Wednesday, June 30, 2010

Censless

What what?

Statistics Canada has quietly made major changes to the country's census in time for the forthcoming round of national sampling in 2011. The long census questionnaire that provided information on a broad range of topics such as ethnicity, education, employment, income, housing and disability has been eliminated. Instead, those questions will be asked on a new, voluntary National Household Survey (NHS) and the results will never be released, in contrast with the treasure trove of census data that become public after 92 years.
First, some clarification on the 92 year figure. The Vancouver Sun article implies that the data collected in previous Census isn't released for nearly a century. Not true, or this wouldn't exist. The 92 year rule is about identification of respondents. This means that in 92 years, your name, birthday etc with your answers is made publicly available, but ONLY if you check the consent box when you complete your Census form. The other data, from which you cannot be personally identified, is made available in the present.

I use Census data a lot. I've also worked on the Census in the past. And while I have some serious questions about the ethics around methods of data collection and enumerator training for certain populations, I am left in no doubt as to the necessity of collecting the sort of detailed data one enters on the long form. In fact, it would be very hard for me, and many others, to do research without it.
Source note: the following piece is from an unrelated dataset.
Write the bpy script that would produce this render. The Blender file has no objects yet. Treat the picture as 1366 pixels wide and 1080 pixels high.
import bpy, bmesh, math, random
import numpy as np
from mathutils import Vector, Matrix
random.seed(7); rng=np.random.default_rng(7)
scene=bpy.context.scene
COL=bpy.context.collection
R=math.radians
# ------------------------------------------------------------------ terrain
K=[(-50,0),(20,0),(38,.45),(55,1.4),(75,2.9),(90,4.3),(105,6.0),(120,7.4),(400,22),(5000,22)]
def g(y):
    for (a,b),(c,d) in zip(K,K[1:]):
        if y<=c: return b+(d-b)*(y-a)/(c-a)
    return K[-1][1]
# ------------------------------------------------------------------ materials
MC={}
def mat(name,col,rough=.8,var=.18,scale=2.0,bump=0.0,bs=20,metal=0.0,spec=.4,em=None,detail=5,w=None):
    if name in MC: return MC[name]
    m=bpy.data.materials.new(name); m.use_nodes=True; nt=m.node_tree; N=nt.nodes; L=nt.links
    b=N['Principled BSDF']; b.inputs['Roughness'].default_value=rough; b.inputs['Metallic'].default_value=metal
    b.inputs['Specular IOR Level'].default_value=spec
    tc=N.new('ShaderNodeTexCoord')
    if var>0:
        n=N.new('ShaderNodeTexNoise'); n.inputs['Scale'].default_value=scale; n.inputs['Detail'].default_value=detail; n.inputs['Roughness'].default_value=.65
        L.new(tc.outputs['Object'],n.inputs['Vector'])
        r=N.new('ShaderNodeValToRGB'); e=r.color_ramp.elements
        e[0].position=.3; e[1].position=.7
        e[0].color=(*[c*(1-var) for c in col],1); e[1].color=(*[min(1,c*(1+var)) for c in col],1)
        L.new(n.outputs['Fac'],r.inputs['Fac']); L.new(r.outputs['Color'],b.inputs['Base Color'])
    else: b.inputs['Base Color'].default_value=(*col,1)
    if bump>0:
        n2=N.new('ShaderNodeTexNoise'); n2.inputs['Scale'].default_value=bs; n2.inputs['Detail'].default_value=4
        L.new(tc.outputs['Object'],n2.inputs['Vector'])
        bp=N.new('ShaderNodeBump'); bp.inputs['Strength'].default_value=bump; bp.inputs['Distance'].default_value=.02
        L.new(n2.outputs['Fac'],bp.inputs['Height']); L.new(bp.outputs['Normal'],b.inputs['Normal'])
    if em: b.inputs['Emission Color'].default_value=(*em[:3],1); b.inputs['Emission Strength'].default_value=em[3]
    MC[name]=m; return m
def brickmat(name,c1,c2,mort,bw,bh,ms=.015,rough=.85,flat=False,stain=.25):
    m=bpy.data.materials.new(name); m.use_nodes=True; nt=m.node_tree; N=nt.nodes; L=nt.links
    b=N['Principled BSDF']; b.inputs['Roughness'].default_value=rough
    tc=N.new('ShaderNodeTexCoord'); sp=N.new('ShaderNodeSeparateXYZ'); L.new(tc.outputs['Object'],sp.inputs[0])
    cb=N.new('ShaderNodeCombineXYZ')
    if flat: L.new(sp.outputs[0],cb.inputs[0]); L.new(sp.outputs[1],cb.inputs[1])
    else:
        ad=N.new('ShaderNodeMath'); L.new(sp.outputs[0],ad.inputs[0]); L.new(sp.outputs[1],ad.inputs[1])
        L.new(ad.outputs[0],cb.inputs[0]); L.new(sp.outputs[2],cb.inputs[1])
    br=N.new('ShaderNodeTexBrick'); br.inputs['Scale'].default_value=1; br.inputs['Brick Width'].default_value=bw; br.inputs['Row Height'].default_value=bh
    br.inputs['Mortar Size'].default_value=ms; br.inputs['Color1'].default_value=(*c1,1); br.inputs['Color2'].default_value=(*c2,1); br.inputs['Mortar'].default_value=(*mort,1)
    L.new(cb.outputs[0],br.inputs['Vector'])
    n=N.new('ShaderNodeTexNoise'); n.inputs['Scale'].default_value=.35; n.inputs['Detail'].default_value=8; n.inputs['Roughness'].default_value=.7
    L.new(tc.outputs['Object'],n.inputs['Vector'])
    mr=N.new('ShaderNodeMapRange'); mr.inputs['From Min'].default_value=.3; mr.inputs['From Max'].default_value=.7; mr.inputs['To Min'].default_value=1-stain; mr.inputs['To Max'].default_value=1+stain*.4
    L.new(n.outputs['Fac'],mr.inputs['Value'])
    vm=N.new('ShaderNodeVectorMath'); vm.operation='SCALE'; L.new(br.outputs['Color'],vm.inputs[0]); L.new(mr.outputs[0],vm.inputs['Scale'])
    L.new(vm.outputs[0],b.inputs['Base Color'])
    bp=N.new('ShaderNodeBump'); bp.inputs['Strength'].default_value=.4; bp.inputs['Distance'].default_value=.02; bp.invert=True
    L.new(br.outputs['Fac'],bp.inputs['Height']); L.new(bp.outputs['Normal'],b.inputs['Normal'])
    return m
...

It would make it difficult for public interest groups, citizens, business, and the government itself to collect the sort of information that enables them to track things like changes in employment, marriages, housing, ethnicity, and migration. Governments of all levels rely on this stuff for figuring out funding and service delivery. Businesses use it find profitable locations. Researchers use it to track social trends and generate the sort of papers and reports that further society and reveal problems. Smaller population centres and rural areas, where for sampling significance, the long form is used much more frequently would become black holes of statistical data.

BCL is right when he says,
So expect to see the response rate to StatsCan's new voluntary survey fall towards nil, which in effect means that the nation has taken a scalpel to its own brain and removed that part devoted to memory.
If the changes are as advertised, the result would be a hodgepodge of returned surveys that might show interesting trends regarding the sorts people who actually return the form, but little else. The data would be useless. It would be akin to trading in your GPS for a Mappa Mundi.

As to why the government would intentionally lobotomise the nation, I can only speculate. Is it just brainless cost cutting (Census is expensive and these are reality challeged Conservatives were dealing with)? Or some misguided notion of libertarianism (again, the reality challenged)?